Für mich sind Fragen der Wirtschaftspolitik, aber auch der Finanzpolitik außerordentlich wichtig. Wir müssen Deutschland fit machen für die Zukunft. Das bedeutet gute Rahmenbedingungen – auch für den Wirtschaftsstandort Deutschland. Auf der anderen Seite brauchen wir eine solide Finanzpolitik. Gerade in einer Situation, in der wir es auch im Euroraum mit der Inflation zu tun haben, ist eine solide Finanzpolitik ein Instrument, um die Inflation zu bekämpfen. Das ist für uns außerordentlich wichtig. Alles in Deutschland muss nachhaltig sein. Erstaunlicherweise wird aber oft vergessen, dass auch Finanzpolitik nachhaltig sein muss, also: keine Schulden, keine Belastungen auf Kosten von künftigen Generationen. Das ist etwas, was aus meiner Sicht außerordentlich wichtig ist. Das heißt: Wirtschaftspolitik, solide Finanzpolitik und Haushaltspolitik sind zentrale Themen, die auch in den nächsten Jahren in der Koalition berücksichtigt werden müssen.

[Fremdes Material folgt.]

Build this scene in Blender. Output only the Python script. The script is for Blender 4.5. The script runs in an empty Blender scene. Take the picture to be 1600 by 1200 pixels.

4. Das Ehegattensplitting subventioniert ein Familienmodell, das heute vielfach als überkommen gilt. Warum verkämpft sich die FDP als liberale Partei dafür, anstatt das Geld Kindern zugutekommen zu lassen?
Wir haben schon im Koalitionsvertrag ganz klar verankert, dass wir Steuererhöhungen ausschließen. Ein Wegfall des Ehegattensplittings würde ganz klar massive Steuererhöhungen für die Mitte in unserem Land bedeuten. Das wollen wir nicht. Das deutsche Steuerrecht gibt die Option, Familien als eine wirtschaftliche Gemeinschaft zu betrachten. Deswegen können Ehepartner gemeinsam steuerlich veranlagt werden. Würde das wegfallen, wären das massive Steuererhöhungen – und das wollen wir nicht.